[Begin Dataset]
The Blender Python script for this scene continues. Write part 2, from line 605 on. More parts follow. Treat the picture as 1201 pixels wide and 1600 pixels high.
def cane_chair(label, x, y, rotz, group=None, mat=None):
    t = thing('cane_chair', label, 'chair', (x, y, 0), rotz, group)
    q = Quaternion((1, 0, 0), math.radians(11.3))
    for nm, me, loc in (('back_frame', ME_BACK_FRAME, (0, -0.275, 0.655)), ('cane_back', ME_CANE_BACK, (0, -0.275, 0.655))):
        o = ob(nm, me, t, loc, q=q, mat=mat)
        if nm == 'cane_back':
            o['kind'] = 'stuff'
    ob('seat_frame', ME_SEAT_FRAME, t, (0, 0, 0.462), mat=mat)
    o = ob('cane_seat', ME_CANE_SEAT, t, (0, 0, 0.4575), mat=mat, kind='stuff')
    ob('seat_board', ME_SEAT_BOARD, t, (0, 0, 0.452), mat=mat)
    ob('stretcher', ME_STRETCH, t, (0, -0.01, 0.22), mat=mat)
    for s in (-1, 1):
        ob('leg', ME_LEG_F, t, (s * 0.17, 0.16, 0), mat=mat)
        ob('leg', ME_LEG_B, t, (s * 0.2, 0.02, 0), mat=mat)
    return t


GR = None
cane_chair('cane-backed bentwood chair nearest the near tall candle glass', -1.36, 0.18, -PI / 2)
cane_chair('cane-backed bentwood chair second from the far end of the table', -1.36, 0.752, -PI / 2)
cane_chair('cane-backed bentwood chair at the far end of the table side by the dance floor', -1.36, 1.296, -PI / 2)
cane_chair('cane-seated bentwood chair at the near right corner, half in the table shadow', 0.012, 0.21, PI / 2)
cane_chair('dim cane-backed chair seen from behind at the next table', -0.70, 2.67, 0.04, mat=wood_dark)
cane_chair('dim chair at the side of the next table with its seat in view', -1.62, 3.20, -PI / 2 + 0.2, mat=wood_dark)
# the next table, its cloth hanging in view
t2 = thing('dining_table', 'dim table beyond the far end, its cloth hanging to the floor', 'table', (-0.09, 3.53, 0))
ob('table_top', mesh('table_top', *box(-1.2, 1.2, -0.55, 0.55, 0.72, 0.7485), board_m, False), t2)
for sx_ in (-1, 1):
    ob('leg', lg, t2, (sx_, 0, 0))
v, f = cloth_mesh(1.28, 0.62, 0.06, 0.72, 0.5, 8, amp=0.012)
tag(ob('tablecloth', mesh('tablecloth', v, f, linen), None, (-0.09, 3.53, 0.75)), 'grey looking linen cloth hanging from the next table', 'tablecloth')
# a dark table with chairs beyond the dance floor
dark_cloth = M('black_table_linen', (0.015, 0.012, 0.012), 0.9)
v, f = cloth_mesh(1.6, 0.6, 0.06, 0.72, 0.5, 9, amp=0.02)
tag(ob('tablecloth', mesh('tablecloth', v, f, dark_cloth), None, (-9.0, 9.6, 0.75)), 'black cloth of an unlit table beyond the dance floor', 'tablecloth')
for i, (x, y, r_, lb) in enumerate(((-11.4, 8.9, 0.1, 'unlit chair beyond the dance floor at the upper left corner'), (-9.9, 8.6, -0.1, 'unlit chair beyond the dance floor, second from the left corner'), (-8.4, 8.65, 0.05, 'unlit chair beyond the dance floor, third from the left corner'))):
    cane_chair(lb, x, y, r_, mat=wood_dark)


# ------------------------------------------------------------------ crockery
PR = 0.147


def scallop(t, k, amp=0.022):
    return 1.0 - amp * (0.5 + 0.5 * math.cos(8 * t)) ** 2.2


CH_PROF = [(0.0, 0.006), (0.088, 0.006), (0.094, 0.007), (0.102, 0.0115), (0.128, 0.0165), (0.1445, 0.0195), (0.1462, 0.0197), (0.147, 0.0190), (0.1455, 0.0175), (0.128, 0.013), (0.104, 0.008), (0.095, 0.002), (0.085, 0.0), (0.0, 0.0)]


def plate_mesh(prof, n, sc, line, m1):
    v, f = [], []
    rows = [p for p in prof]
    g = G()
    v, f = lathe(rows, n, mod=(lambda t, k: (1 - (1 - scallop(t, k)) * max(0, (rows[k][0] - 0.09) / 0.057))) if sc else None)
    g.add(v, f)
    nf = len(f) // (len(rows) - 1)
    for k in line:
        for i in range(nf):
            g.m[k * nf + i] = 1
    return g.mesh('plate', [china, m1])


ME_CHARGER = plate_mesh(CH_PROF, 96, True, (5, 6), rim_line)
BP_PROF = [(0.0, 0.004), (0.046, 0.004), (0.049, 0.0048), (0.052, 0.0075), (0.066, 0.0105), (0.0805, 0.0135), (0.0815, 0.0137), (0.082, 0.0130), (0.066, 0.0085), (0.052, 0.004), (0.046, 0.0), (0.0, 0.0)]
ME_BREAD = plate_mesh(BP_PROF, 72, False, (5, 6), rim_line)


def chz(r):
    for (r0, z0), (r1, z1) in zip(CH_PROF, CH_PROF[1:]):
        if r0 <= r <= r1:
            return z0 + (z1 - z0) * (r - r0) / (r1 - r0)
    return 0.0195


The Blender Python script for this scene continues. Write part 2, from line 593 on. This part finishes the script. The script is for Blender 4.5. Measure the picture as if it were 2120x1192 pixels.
[End Dataset]
Work to complete
Reproduce each line verbatim.

Full solution
The Blender Python script for this scene continues. Write part 2, from line 605 on. More parts follow. Treat the picture as 1201 pixels wide and 1600 pixels high.
def cane_chair(label, x, y, rotz, group=None, mat=None):
    t = thing('cane_chair', label, 'chair', (x, y, 0), rotz, group)
    q = Quaternion((1, 0, 0), math.radians(11.3))
    for nm, me, loc in (('back_frame', ME_BACK_FRAME, (0, -0.275, 0.655)), ('cane_back', ME_CANE_BACK, (0, -0.275, 0.655))):
        o = ob(nm, me, t, loc, q=q, mat=mat)
        if nm == 'cane_back':
            o['kind'] = 'stuff'
    ob('seat_frame', ME_SEAT_FRAME, t, (0, 0, 0.462), mat=mat)
    o = ob('cane_seat', ME_CANE_SEAT, t, (0, 0, 0.4575), mat=mat, kind='stuff')
    ob('seat_board', ME_SEAT_BOARD, t, (0, 0, 0.452), mat=mat)
    ob('stretcher', ME_STRETCH, t, (0, -0.01, 0.22), mat=mat)
    for s in (-1, 1):
        ob('leg', ME_LEG_F, t, (s * 0.17, 0.16, 0), mat=mat)
        ob('leg', ME_LEG_B, t, (s * 0.2, 0.02, 0), mat=mat)
    return t


GR = None
cane_chair('cane-backed bentwood chair nearest the near tall candle glass', -1.36, 0.18, -PI / 2)
cane_chair('cane-backed bentwood chair second from the far end of the table', -1.36, 0.752, -PI / 2)
cane_chair('cane-backed bentwood chair at the far end of the table side by the dance floor', -1.36, 1.296, -PI / 2)
cane_chair('cane-seated bentwood chair at the near right corner, half in the table shadow', 0.012, 0.21, PI / 2)
cane_chair('dim cane-backed chair seen from behind at the next table', -0.70, 2.67, 0.04, mat=wood_dark)
cane_chair('dim chair at the side of the next table with its seat in view', -1.62, 3.20, -PI / 2 + 0.2, mat=wood_dark)
# the next table, its cloth hanging in view
t2 = thing('dining_table', 'dim table beyond the far end, its cloth hanging to the floor', 'table', (-0.09, 3.53, 0))
ob('table_top', mesh('table_top', *box(-1.2, 1.2, -0.55, 0.55, 0.72, 0.7485), board_m, False), t2)
for sx_ in (-1, 1):
    ob('leg', lg, t2, (sx_, 0, 0))
v, f = cloth_mesh(1.28, 0.62, 0.06, 0.72, 0.5, 8, amp=0.012)
tag(ob('tablecloth', mesh('tablecloth', v, f, linen), None, (-0.09, 3.53, 0.75)), 'grey looking linen cloth hanging from the next table', 'tablecloth')
# a dark table with chairs beyond the dance floor
dark_cloth = M('black_table_linen', (0.015, 0.012, 0.012), 0.9)
v, f = cloth_mesh(1.6, 0.6, 0.06, 0.72, 0.5, 9, amp=0.02)
tag(ob('tablecloth', mesh('tablecloth', v, f, dark_cloth), None, (-9.0, 9.6, 0.75)), 'black cloth of an unlit table beyond the dance floor', 'tablecloth')
for i, (x, y, r_, lb) in enumerate(((-11.4, 8.9, 0.1, 'unlit chair beyond the dance floor at the upper left corner'), (-9.9, 8.6, -0.1, 'unlit chair beyond the dance floor, second from the left corner'), (-8.4, 8.65, 0.05, 'unlit chair beyond the dance floor, third from the left corner'))):
    cane_chair(lb, x, y, r_, mat=wood_dark)


# ------------------------------------------------------------------ crockery
PR = 0.147


def scallop(t, k, amp=0.022):
    return 1.0 - amp * (0.5 + 0.5 * math.cos(8 * t)) ** 2.2


CH_PROF = [(0.0, 0.006), (0.088, 0.006), (0.094, 0.007), (0.102, 0.0115), (0.128, 0.0165), (0.1445, 0.0195), (0.1462, 0.0197), (0.147, 0.0190), (0.1455, 0.0175), (0.128, 0.013), (0.104, 0.008), (0.095, 0.002), (0.085, 0.0), (0.0, 0.0)]


def plate_mesh(prof, n, sc, line, m1):
    v, f = [], []
    rows = [p for p in prof]
    g = G()
    v, f = lathe(rows, n, mod=(lambda t, k: (1 - (1 - scallop(t, k)) * max(0, (rows[k][0] - 0.09) / 0.057))) if sc else None)
    g.add(v, f)
    nf = len(f) // (len(rows) - 1)
    for k in line:
        for i in range(nf):
            g.m[k * nf + i] = 1
    return g.mesh('plate', [china, m1])


ME_CHARGER = plate_mesh(CH_PROF, 96, True, (5, 6), rim_line)
BP_PROF = [(0.0, 0.004), (0.046, 0.004), (0.049, 0.0048), (0.052, 0.0075), (0.066, 0.0105), (0.0805, 0.0135), (0.0815, 0.0137), (0.082, 0.0130), (0.066, 0.0085), (0.052, 0.004), (0.046, 0.0), (0.0, 0.0)]
ME_BREAD = plate_mesh(BP_PROF, 72, False, (5, 6), rim_line)


def chz(r):
    for (r0, z0), (r1, z1) in zip(CH_PROF, CH_PROF[1:]):
        if r0 <= r <= r1:
            return z0 + (z1 - z0) * (r - r0) / (r1 - r0)
    return 0.0195


The Blender Python script for this scene continues. Write part 2, from line 593 on. This part finishes the script. The script is for Blender 4.5. Measure the picture as if it were 2120x1192 pixels.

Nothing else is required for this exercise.